Both Liquidity Solutions and Capital Investors — a company which appears to be based at Fishel’s home — contributed to C Funding.

Fishel did not respond to IPS calls for comment.

The second biggest source of funding came from foundations related to IDT, a publicly traded, New Jersey-based telecommunications company which had over $1.5 billion in revenue in the financial year ending on 31 July 2009.

The IDT Charitable Foundation contributed $870,000 to the CFI since 2005 and the Jonas Foundation — a foundation run by Howard Jonas, the founder and chair of IDT — contributed $1.12 million.

When called for comment, a company representative said that the IDT Charitable Foundation was no longer in operation and that no one involved with the foundation still works at IDT.

Indeed the IDT Charitable Foundation did not file tax returns after 2007, but a number of the foundation’s trustees are still listed on IDT’s website as executives at the company.

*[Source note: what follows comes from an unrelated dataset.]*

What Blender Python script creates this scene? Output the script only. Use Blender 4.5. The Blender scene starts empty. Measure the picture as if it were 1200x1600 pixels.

They include Ira Greenstein, IDT’s president; Joyce Mason, IDT’s executive vice president; and James Courter, IDT’s vice chairman of the Board of Directors.

Foundations related to DKR Capital, a Connecticut-based hedge fund, and one of its founders, Barry L. Klein, contributed $640,000 to the CFI since 2005.

Contributions came through the Chesed Israel Foundation and the Ner Tzion Foundation, both of which list Klein as the president or director.

Before founding DKR, Klein was a founder of an AIG division which later became the AIG Trading Group, a division that went on to play a role in the downfall of AIG and necessitated the AIG bailout by the US government.

Mark Weinrib, a former vice president at Morgan Stanley from 2007 to 2008 and a vice president at DKR from 1999 to 2007, was also listed as a trustee at Klein’s foundations.

DKR capital would not comment on Klein and Weinrib’s philanthropy and referred all questions to the publicly available tax returns.

The Ephraim Block Family Charitable Foundation contributed $628,000 to the CFI since 2005. No further information could be found about this organization.

While the donors who account for approximately $5.5 million in tax-deductible grants to the CFI, and its related organizations, such as Im Tirtzu, since 2005 have publicly available tax records, many more contributions may have been submitted by personal check or cash and are untraceable.

The funders discovered in this investigation chose not to comment on their decision to contribute to the CFI.

However, another funder, Pastor John Hagee’s Christians United for Israel (CUFI), acknowledged that it had funded Im Tirtzu and warned that actions taken by organizations have an impact on CUFI’s “… process of deciding which groups to fund,” CUFI spokesperson Ari Morgenstern told the Jewish Telegraph Agency (JTA) on 2 February.